When I read the headline that David Cameron said people should take their children to work with them on the strike day, I thought what a gift for the scriptwriters of The Now Show. Given that this morning even the Today programme was taking a poke at it, they may feel that by Friday night it will have been done to death. We'll see (or rather, hear), though the Systems Administrator and I may not until Saturday lunchtime. On Friday evening we're going to see a Now Show stalwart live, as Mitch Benn is appearing at The Colchester Arts Centre. ADVANCE NOTICE Mitch Benn and the Distractions are performing tomorrow night at The Colchester Arts Centre, and as of this moment tickets are still available.
Apparently children will be allowed into Number 10 next Wednesday. This slightly makes me think that the government machine is not running as tight a ship as it could be. At my place of work it would be difficult to take children in for the entire day, supposing you had any. The staff room is honestly rather insanitary, and rather cold, and smells rather mouldy, for it to be a suitable place to park a child for the day. They would get chilly and possibly wet wandering around outside, and it is not exactly a hazard free environment for a small child. The owners probably believe that while they are paying their staff, we should be concentrating on doing our jobs, not on preventing our children from ingesting chemicals, drowning in the ponds, messing up the tills, or otherwise causing injury to themselves or disruption to the business.

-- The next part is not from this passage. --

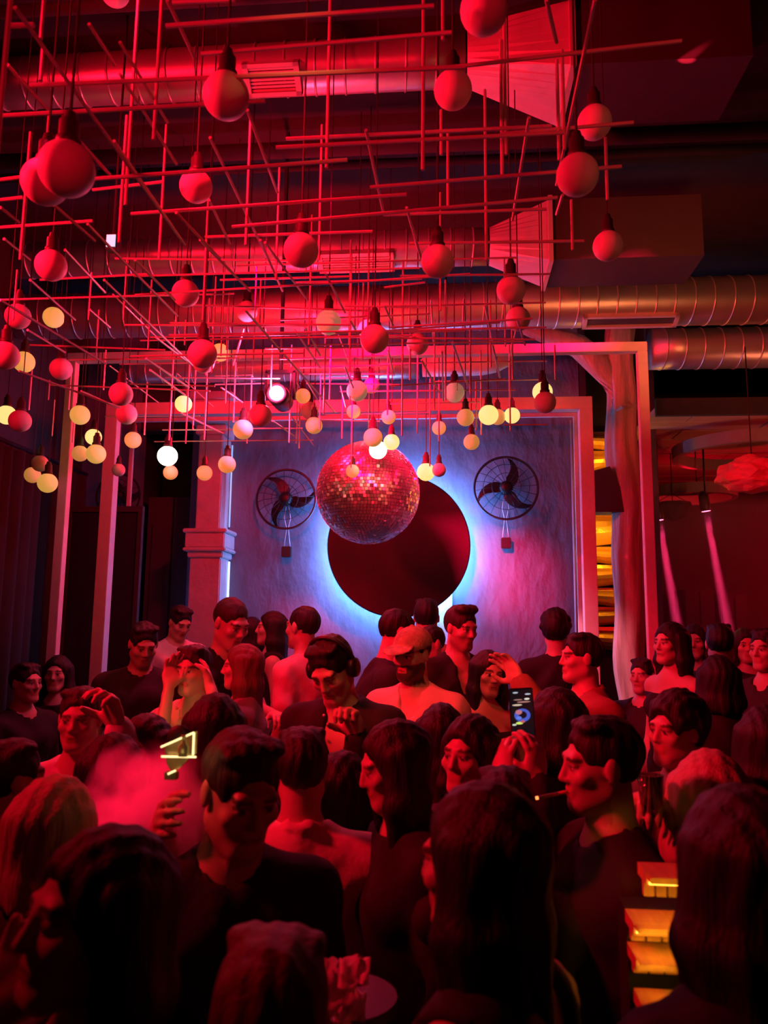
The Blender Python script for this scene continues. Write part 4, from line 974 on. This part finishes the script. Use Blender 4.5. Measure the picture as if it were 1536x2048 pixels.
    def arm(f, sd, g, upto=2.0):
        S_, e, w = arms[sd]; r0, r1, r2 = (0.042, 0.034, 0.024) if fem else (0.052, 0.042, 0.029)
        if upto >= 1.0: f.cone(S_, e, r0 + g, r1 + g, 0.03)
        else: f.cone(S_, S_ + (e - S_) * upto, r0 + g, r0 + (r1 - r0) * upto + g * 1.3, 0.03)
        if upto > 1.0: f.cone(e, e + (w - e) * min(1, upto - 1), r1 + g, r1 + (r2 - r1) * min(1, upto - 1) + g, 0.02)
    pts = [nb, hc_, pel] + [p for sd in arms for p in arms[sd]]
    lo = np.min(pts, 0) - 0.25; hi = np.max(pts, 0) + 0.25; lo[2] = 0.0 - 0.03; lo[0] = min(lo[0], -0.28); hi[0] = max(hi[0], 0.28); lo[1] = min(lo[1], -0.3); hi[1] = max(hi[1], 0.25)
    hb = 0.115 * s; st = 0.026
    ax = [axis(lo[i], hi[i], st, [(hc_[i] - (hb if i < 2 else 0.135 * s), hc_[i] + (hb if i < 2 else 0.13 * s), detail)]) for i in range(3)]
    f = Field(*ax)
    torso(f, 0); [arm(f, sd, 0) for sd in (1, -1)]
    for sd in (1, -1):
        f.cone(hips[sd], knee[sd], 0.085, 0.058, 0.05); f.cone(knee[sd], ank[sd], 0.056, 0.036, 0.03); f.cone(ank[sd] + np.array((0, 0.03, -0.02)), ank[sd] + np.array((0, -0.12, -0.03)), 0.04, 0.034, 0.03)
    f.cone(nb - u * 0.03, hc_ + HM @ np.array((0, 0.022, -0.055)) * s, (0.05 if fem else 0.062), (0.046 if fem else 0.057) * s, 0.035)
    head_prims(f, hc_, HM, s, fem, beard > 1)
    V, Q = f.mesh()
    nbody = len(V)
    VV = [V]; QQ = [Q]; n = nbody
    for sd, (curl, thumb, twist) in ((1, handR), (-1, handL)):
        S_, e, w = arms[sd]; d = w - e; d /= np.linalg.norm(d) + 1e-9
        fw = np.array((-sd * 0.35, -0.5, -0.2)) if abs(d[1]) < 0.9 else np.array((0, 0, -1.0))
        pn = fw - d * (fw @ d); pn /= np.linalg.norm(pn)                    # palm direction
        M_ = Matrix.Rotation(R_(twist), 3, Vector(d)); pn = np.array(M_ @ Vector(pn))
        yv = -pn; xv = np.cross(yv, d); HMx = np.stack([xv, yv, d], 1)
        thumb_side = 1 if (xv @ np.array((-sd, -0.6, 0.3))) > 0 else -1
        hv, hq = hand_mesh(curl, thumb, thumb_side, step=0.0085 if (armR is None and sd == 1) or (armL is None and sd == -1) else 0.006); sc = (0.93 if fem else 1.04)
        VV.append(hv * sc @ HMx.T + w); QQ.append(hq + n); n += len(hv)
    V = np.concatenate(VV); Q = np.concatenate(QQ)
    # skin colour with lips, brows, lashes and stubble
    col = np.tile(np.array((*skin, 1.0), np.float32), (len(V), 1))
    h = ((V - hc_) @ HM) / s; inh = np.zeros(len(V), bool); inh[:nbody] = True; inh &= (np.abs(h[:, 0]) < 0.11) & (np.abs(h[:, 1]) < 0.14) & (np.abs(h[:, 2]) < 0.14)
    front = inh & (h[:, 1] < -0.055)
    def paint(mask, c, a): col[mask, :3] = col[mask, :3] * (1 - a) + np.array(c) * a
    if beard: paint(inh & (h[:, 1] < 0.0) & (h[:, 2] < -0.035) & ~((np.abs(h[:, 0]) < 0.024) & (np.abs(h[:, 2] + 0.062) < 0.013)), hc, 0.32 if beard == 1 else 0.9)
    paint(front & (np.abs(h[:, 0]) < 0.027) & (np.abs(h[:, 2] + 0.062) < 0.0135), (0.45, 0.13, 0.12), 0.75)
    paint(front & (np.abs(h[:, 0]) < 0.02) & (np.abs(h[:, 2] + 0.0628) < 0.003), (0.08, 0.02, 0.02), 0.8)
    for sx in (-1, 1):
        paint(front & (np.abs(h[:, 0] - sx * 0.033) < 0.021) & (np.abs(h[:, 2] - 0.026 + 6 * (h[:, 0] - sx * 0.033) ** 2) < 0.0055), hc, 0.85)
        paint(front & (np.abs(h[:, 0] - sx * 0.031) < 0.0145) & (np.abs(h[:, 2] - 0.001) < 0.0055), (0.75, 0.7, 0.68), 0.8)
        paint(front & (np.abs(h[:, 0] - sx * 0.031) < 0.007) & (np.abs(h[:, 2] - 0.001) < 0.006), (0.02, 0.012, 0.01), 0.95)
        paint(front & (np.abs(h[:, 0] - sx * 0.031) < 0.017) & (np.abs(h[:, 2] - 0.008) < 0.003), (0.03, 0.015, 0.012), 0.85)
    me = mesh_np('person', V, Q, MATS['skin'])
    at_ = me.color_attributes.new('tint', 'FLOAT_COLOR', 'POINT'); at_.data.foreach_set('color', col.ravel())
    o = bpy.data.objects.new('person', me); COL.objects.link(o); o.location = root; o.rotation_euler = (0, 0, th)
    tag(o, label, 'person', group or 'people in the crowd')
    # hair
    if hair:
        g = HM.T @ np.array((0, 0, -1.0)); hv, hq = hair_mesh(hair, s, g, (0.0075 if hair not in ('long', 'pony') else 0.0095) * (1.0 if Y < 4.4 else 1.2), int(px))
        obj('hair', mesh_np('hair', hv @ HM.T + hc_, hq, hairmat(hc)), o)
    # top
    g = 0.014
    t = Field(np.arange(lo[0], hi[0], 0.017), np.arange(lo[1], hi[1], 0.017), np.arange(pz - 0.22, hi[2], 0.017))
    torso(t, g)
    ln = {'none': 0.0, 'short': 0.62, 'long': 1.95, 'half': 1.25}[sleeve]
    if ln: [arm(t, sd, g, ln) for sd in (1, -1)]
    if neck == 'strapless': t.plane(pel + u * 0.40 * b, u)
    else:
        t.cone(nb - u * 0.02 - yy * 0.02, nb + u * 0.16 - yy * 0.03, 0.060, 0.075, 0.01, 's')
        if neck in ('v', 'open'):
            dpt = 0.12 if neck == 'v' else 0.22
            t.cone(nb - yy * 0.10 - u * 0.02, nb - yy * 0.155 - u * dpt, 0.055 if neck == 'v' else 0.06, 0.012, 0.008, 's')
        if neck == 'tank':
            t.cone(nb - yy * 0.09 - u * 0.02, nb - yy * 0.1 - u * 0.08, 0.08, 0.06, 0.01, 's'); t.cone(nb + yy * 0.1, nb + yy * 0.1 - u * 0.1, 0.08, 0.06, 0.01, 's')
            for sx in (-1, 1): t.ell(shl[sx] + side * sx * 0.03, (0.06, 0.1, 0.09), TM, 0.01, 's')
        if neck in ('collar', 'open', 'v'):
            for sx in (-1, 1):
                c0 = nb + yy * 0.055 + u * 0.045 + side * sx * 0.03; c1 = nb + side * sx * 0.072 + u * 0.03; c2 = nb + side * sx * (0.05 if neck != 'collar' else 0.022) - yy * 0.085 - u * 0.035
                t.cone(c0, c1, 0.014, 0.014, 0.01); t.cone(c1, c2, 0.014, 0.012, 0.01); t.cone(c2, c2 - u * 0.045 + side * sx * 0.02 - yy * 0.02, 0.014, 0.008, 0.01)
                t.cone(nb + yy * 0.055 + u * 0.045 - side * 0.03, nb + yy * 0.055 + u * 0.045 + side * 0.03, 0.014, 0.014, 0.01)
    t.plane(pel - u * 0.13, -u)
    V, Q = t.mesh()
    wr = 0.004 * np.sin(V[:, 2] * 38 + 5 * np.sin(V[:, 0] * 11 + px)) + 0.003 * np.sin(V[:, 0] * 46 + V[:, 2] * 19 + px)
    V[:, 1] += wr * 1.1; V[:, 0] += wr * 0.5
    obj('shirt' if not fem else 'top', mesh_np('shirt', V, Q, cloth(top)), o)
    # trousers or skirt
    t = Field(np.arange(-0.27, 0.271, 0.027), np.arange(-0.22, 0.221, 0.027), np.arange(-0.02, pz + 0.12, 0.027))
    t.ell(pel + u * 0.0, (0.165, 0.125, 0.12), TM, 0.05)
    for sd in (1, -1): t.cone(hips[sd], knee[sd], 0.095, 0.07, 0.04); t.cone(knee[sd], ank[sd] + np.array((0, 0, 0.02)), 0.07, 0.055, 0.03)
    V, Q = t.mesh(); obj('trousers', mesh_np('trousers', V, Q, cloth(trousers)), o)
    for sd in (1, -1):
        t = Field(np.arange(-0.08, 0.081, 0.015), np.arange(-0.2, 0.12, 0.015), np.arange(-0.015, 0.12, 0.015))
        t.cone((0, 0.04, 0.045), (0, -0.12, 0.04), 0.046, 0.042, 0.02); t.plane((0, 0, 0.003), (0, 0, -1.0))
        V, Q = t.mesh(); V += np.array((ank[sd][0], ank[sd][1], 0)); obj('shoe', mesh_np('shoe', V, Q, MATS['booth_black']), o)
    info = dict(o=o, hc=hc_, HM=HM, s=s, root=root, Rz=Rz, nb=nb, arms=arms, u=u, yy=yy, side=side, pel=pel)
    return info
def W(info, p):      # head-local point -> the person's local frame
    return Vector(info['hc'] + info['HM'] @ (np.asarray(p) * info['s']))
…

As a customer I'd like to feel that staff I was dealing with were concentrating on the job. I don't want to go for a haircut and find that the hairdresser's attention is mostly on what four year old Tristan has got up to now, and whether he is safe, while she absent mindedly tonsures me. Nor do I want to have my septic hand examined by the nurse while her bored 14 year old in the corner checks out Facebook on her mobile. Not all places of work have a spare room and a more or less free member of staff to run an impromtu creche for mixed ages.
A friend of ours was recently made redundant by one of the big banks. The bank is cutting 20,000 worldwide, with 250 to come out of the division our friend used to work in until the week before last. Staff set off to work for business as usual on Monday morning. On Wednesday rumours were circulating. On Thursday the people being laid off were told, handed in their laptops and passes and went home. On Friday they didn't go in. Employment finished. Our friend was the last person in his department to get the call, and by 4.30pm he was thinking he'd missed out. He is close to retirement age, has lots of hobbies, and was really keen to be allowed to spend more time pursuing them. Not everybody was in the same fortunate position. I was surprised the bank had bothered to make him redundant, given he'd have soon gone anyway, but the SA pointed out that under new age discrimination legislation he might not have chosen to leave at 60, plus getting rid of one person who wanted to go saved the job of somebody else who didn't. Thus our lives in big organisations hang by an arbitrary thread. A divisonal head has to get rid of 250 people. Are you number 250 or number 251 in the queue?
Meanwhile, back in the world of unpaid work, I have finished weeding the gravel by the entrance. It's as good as it's going to be, at any rate. The creeping sorrel will come up again, as it is impossible to get every scrap of root out, so the improvement is transient and somewhat illusory, but then so is the effect of mowing the lawn. I topped up thin patches in the gravel, taking some from the bag of new gravel, and some from the edges of the drive where it gets spun out by vehicle wheels. I want to use up the bag because then I won't have a bright green bag taking centre stage just inside the entrance, but I grudge running out of the supply of clean, weed-free gravel. The garden layout does not work well for bulky deliveries, but that's one of the things you only discover after the event. I would know next time, but there isn't supposed to be a next time.
Gravel gardening is quite fun, and you can achieve some interesting dynamic effects with self seeding, but it is not low maintenance. It took over two days (admittedly short ones at this time of the year) to weed the entrance gravel, which is a very small part of the whole garden. OK, if you laid a thick layer of gravel and blasted the entire area with weedkiller a few times a year and raked the leaves off in autumn it would be low maintenance, but if you want plants growing in gravel you will spend a long time weeding, picking leaves out from among them, and topping up the bald patches that appear. As for plants growing through holes cut in a membrane mulched with gravel, I wouldn't touch them. The membrane will show at the edges of the holes, and you lose the attractive elements of self seeding. Plants you want won't be able to grow to flowering size sitting on top of the membrane, but hairy bittercress will still find a foothold.